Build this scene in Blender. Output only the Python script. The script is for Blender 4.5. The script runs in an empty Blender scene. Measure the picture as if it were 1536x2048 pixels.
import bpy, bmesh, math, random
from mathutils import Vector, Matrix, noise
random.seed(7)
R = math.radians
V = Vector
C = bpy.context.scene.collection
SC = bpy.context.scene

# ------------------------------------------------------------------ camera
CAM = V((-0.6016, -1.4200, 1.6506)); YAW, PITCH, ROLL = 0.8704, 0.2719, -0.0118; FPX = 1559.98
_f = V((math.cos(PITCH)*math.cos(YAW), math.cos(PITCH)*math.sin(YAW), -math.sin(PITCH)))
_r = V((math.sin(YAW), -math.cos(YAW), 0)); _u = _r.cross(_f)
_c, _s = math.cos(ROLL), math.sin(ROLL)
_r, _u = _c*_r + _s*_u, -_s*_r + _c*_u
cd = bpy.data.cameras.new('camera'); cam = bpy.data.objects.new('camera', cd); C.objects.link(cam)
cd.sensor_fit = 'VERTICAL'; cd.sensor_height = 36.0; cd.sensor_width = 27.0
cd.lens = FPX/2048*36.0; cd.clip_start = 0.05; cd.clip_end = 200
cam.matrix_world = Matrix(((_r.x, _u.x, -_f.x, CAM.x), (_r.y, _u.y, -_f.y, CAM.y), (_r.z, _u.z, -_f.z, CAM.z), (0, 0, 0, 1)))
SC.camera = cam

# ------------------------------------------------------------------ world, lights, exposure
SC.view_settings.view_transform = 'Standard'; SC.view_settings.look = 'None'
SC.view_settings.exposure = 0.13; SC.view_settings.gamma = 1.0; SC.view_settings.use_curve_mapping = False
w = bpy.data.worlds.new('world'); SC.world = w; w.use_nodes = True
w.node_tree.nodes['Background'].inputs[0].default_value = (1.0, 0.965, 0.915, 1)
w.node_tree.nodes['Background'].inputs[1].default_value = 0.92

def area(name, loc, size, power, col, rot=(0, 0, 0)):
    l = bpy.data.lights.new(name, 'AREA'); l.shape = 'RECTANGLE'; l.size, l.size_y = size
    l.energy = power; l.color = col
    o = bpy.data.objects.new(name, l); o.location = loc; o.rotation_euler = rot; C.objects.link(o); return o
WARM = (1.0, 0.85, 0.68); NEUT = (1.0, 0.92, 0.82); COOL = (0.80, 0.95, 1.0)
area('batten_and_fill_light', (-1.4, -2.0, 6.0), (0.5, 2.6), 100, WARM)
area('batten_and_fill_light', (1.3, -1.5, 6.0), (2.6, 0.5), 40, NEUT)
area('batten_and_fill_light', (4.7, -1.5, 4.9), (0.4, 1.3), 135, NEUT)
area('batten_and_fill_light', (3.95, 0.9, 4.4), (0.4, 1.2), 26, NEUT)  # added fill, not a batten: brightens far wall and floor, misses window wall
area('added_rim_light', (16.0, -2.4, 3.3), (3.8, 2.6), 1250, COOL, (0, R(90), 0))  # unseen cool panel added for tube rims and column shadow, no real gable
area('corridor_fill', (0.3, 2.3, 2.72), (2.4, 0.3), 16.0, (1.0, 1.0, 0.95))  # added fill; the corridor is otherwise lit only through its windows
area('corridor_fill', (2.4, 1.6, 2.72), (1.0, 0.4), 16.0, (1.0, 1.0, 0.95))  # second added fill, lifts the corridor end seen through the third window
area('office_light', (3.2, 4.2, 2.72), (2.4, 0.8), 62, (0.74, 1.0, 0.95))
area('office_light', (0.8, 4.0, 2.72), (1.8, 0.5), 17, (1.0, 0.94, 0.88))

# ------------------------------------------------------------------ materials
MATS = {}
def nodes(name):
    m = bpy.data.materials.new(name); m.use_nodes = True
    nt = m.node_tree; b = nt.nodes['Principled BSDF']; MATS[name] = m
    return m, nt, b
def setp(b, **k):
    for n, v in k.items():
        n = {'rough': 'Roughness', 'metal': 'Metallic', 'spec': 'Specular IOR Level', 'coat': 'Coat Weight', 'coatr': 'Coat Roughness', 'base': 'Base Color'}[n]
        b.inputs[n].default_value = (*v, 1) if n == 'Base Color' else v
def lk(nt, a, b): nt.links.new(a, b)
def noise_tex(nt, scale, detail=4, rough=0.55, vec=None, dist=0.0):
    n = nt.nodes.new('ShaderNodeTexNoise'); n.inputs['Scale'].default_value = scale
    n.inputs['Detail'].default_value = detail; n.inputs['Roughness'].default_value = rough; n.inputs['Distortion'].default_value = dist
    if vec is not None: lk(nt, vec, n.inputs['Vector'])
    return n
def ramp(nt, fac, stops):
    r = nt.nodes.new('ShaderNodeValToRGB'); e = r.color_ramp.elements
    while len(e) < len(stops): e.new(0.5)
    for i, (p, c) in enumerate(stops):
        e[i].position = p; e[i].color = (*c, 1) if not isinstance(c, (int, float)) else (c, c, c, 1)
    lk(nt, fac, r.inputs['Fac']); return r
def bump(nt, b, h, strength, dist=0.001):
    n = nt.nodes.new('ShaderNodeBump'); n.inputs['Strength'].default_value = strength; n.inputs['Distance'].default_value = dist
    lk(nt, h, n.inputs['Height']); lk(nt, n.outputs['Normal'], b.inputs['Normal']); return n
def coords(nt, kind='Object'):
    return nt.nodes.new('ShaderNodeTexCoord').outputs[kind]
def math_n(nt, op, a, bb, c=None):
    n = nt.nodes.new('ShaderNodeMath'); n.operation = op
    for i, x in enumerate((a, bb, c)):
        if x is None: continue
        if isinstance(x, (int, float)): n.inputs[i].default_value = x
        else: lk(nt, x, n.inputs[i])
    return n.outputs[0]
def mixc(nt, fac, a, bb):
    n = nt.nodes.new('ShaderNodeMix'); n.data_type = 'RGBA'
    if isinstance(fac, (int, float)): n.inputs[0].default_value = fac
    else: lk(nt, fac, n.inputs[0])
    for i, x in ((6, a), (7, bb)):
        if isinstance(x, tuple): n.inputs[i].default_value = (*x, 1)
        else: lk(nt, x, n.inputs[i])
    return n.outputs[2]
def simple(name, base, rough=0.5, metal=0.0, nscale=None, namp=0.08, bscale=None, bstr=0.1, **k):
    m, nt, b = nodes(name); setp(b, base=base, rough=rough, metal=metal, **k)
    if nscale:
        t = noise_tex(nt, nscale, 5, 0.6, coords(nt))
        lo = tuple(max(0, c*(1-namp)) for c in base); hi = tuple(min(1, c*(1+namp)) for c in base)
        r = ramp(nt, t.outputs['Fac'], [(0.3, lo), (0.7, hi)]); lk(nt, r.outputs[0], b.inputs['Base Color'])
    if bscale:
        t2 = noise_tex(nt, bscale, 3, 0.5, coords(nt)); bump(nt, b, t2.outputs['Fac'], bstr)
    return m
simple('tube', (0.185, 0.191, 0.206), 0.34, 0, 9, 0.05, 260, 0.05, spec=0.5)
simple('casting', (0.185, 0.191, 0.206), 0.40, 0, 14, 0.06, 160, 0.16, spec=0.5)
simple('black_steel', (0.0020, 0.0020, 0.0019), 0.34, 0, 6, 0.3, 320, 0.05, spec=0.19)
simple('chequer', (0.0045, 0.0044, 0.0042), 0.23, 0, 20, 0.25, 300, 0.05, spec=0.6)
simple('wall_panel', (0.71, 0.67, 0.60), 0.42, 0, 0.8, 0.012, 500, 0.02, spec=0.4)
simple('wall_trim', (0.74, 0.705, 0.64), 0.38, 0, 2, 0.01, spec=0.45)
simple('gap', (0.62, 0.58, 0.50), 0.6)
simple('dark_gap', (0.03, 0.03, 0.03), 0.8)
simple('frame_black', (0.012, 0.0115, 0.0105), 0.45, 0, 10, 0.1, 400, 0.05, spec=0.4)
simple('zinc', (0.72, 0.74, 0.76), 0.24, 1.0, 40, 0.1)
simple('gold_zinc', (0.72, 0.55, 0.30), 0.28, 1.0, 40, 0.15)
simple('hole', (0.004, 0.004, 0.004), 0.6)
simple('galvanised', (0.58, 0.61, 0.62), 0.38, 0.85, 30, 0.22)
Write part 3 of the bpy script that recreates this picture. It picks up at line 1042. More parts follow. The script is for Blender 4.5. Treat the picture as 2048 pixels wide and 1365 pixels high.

###

_REQUIRED TASK_
Return exactly the lines from the beginning of the data above through the one containing "w.node_tree.nodes['Background'].inputs[1].default_value = 0.92", please. Include both end lines and add nothing else.

_THE RESPONSE_
Build this scene in Blender. Output only the Python script. The script is for Blender 4.5. The script runs in an empty Blender scene. Measure the picture as if it were 1536x2048 pixels.
import bpy, bmesh, math, random
from mathutils import Vector, Matrix, noise
random.seed(7)
R = math.radians
V = Vector
C = bpy.context.scene.collection
SC = bpy.context.scene

# ------------------------------------------------------------------ camera
CAM = V((-0.6016, -1.4200, 1.6506)); YAW, PITCH, ROLL = 0.8704, 0.2719, -0.0118; FPX = 1559.98
_f = V((math.cos(PITCH)*math.cos(YAW), math.cos(PITCH)*math.sin(YAW), -math.sin(PITCH)))
_r = V((math.sin(YAW), -math.cos(YAW), 0)); _u = _r.cross(_f)
_c, _s = math.cos(ROLL), math.sin(ROLL)
_r, _u = _c*_r + _s*_u, -_s*_r + _c*_u
cd = bpy.data.cameras.new('camera'); cam = bpy.data.objects.new('camera', cd); C.objects.link(cam)
cd.sensor_fit = 'VERTICAL'; cd.sensor_height = 36.0; cd.sensor_width = 27.0
cd.lens = FPX/2048*36.0; cd.clip_start = 0.05; cd.clip_end = 200
cam.matrix_world = Matrix(((_r.x, _u.x, -_f.x, CAM.x), (_r.y, _u.y, -_f.y, CAM.y), (_r.z, _u.z, -_f.z, CAM.z), (0, 0, 0, 1)))
SC.camera = cam

# ------------------------------------------------------------------ world, lights, exposure
SC.view_settings.view_transform = 'Standard'; SC.view_settings.look = 'None'
SC.view_settings.exposure = 0.13; SC.view_settings.gamma = 1.0; SC.view_settings.use_curve_mapping = False
w = bpy.data.worlds.new('world'); SC.world = w; w.use_nodes = True
w.node_tree.nodes['Background'].inputs[0].default_value = (1.0, 0.965, 0.915, 1)
w.node_tree.nodes['Background'].inputs[1].default_value = 0.92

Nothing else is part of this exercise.